Justices to consider private-school voucher case

Opponents say aid goes to children already using parochial programs


CLEVELAND - The other afternoon at St. Rocco School on this city's west side, the children attended classes under portraits of Jesus and the Virgin Mary, on a day in which all of them would be required to pray at Mass - not unusual for a Roman Catholic school in the United States.

But what distinguishes St. Rocco from other Catholic schools is that the state of Ohio is paying the bulk of the tuition for half of the school's 200 pupils, who are the recipients of vouchers designed to help them and several thousand other children in Cleveland flee failing public schools.

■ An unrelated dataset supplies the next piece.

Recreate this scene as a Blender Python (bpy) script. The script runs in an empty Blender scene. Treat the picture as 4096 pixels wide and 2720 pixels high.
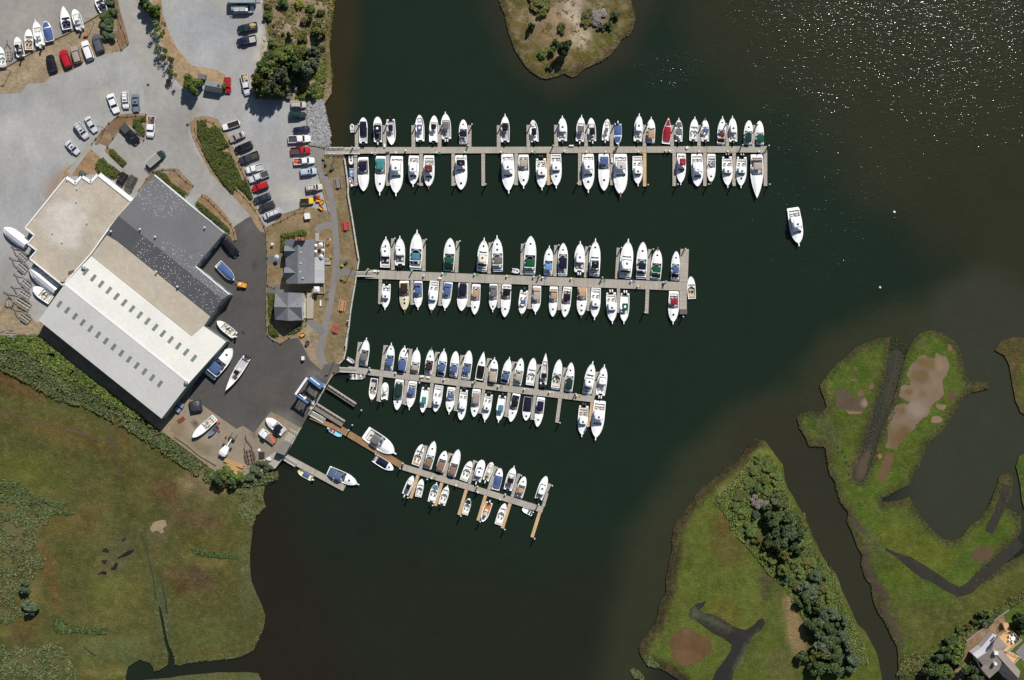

The question of whether such an arrangement amounts to outright government aid to parochial schools and thus violates the Constitution's separation of church and state issue will be taken up by the U.S. Supreme Court this month. The justices are scheduled to hear oral arguments Feb. 20 on the legality of the state's 6-year-old tuition voucher program, which is open only to parents in Cleveland.

Barely a third of public school students in the city graduate from high school.

Many of the pupils who receive the tuition assistance were already attending parochial or other private schools, raising questions about whether the program is ending up assisting parents who had already found the ways and means to forsake the public schools.

This school year, the state has awarded publicly financed vouchers, worth as much as $2,250, to 4,456 students in kindergarten through eighth grade, mostly from families living at or below the poverty level. Each is permitted to attend one of 50 private schools that has agreed to accept them.

Nearly all of the participating schools are affiliated with the Catholic Church or other religious groups. Fewer than 1 percent of the pupils in the program are in a nonreligious private school.

The court will be hearing Ohio's appeal of a decision by the 6th U.S. Circuit Court of Appeals, which found that the program was unconstitutional, ruling that it had the "impermissible effect of promoting sectarian schools."

An endorsement of the Ohio program by the Supreme Court could prompt other states and cities, and perhaps the Bush administration, to consider following Cleveland's lead. A negative ruling, if broad enough, could effectively silence the private-school wing of the school choice movement.

The Cleveland case also gives the court an opportunity to explore whether the Ohio voucher program is succeeding in meeting what supporters here and elsewhere call its primary mission: to provide an escape route for low-income pupils, especially blacks, mired in a city public school system that is among the lowest-rated in the nation.

Many of the Cleveland families receiving vouchers, which are distributed by lottery, are indeed poor, with a median income of about $20,000 annually. But an analysis by a private group found that at least 33 percent of the pupils who received the vouchers here in the last school year were already enrolled in parochial or other private schools, and thus had never intended to go to public schools, let alone transfer out of them with the state's help.

While half of the students in the voucher program are black, the proportion of students in the public school system who are black is closer to three-quarters, according to state records.

At St. Rocco, nearly every family that secured a voucher was already sending its school-age children to the school.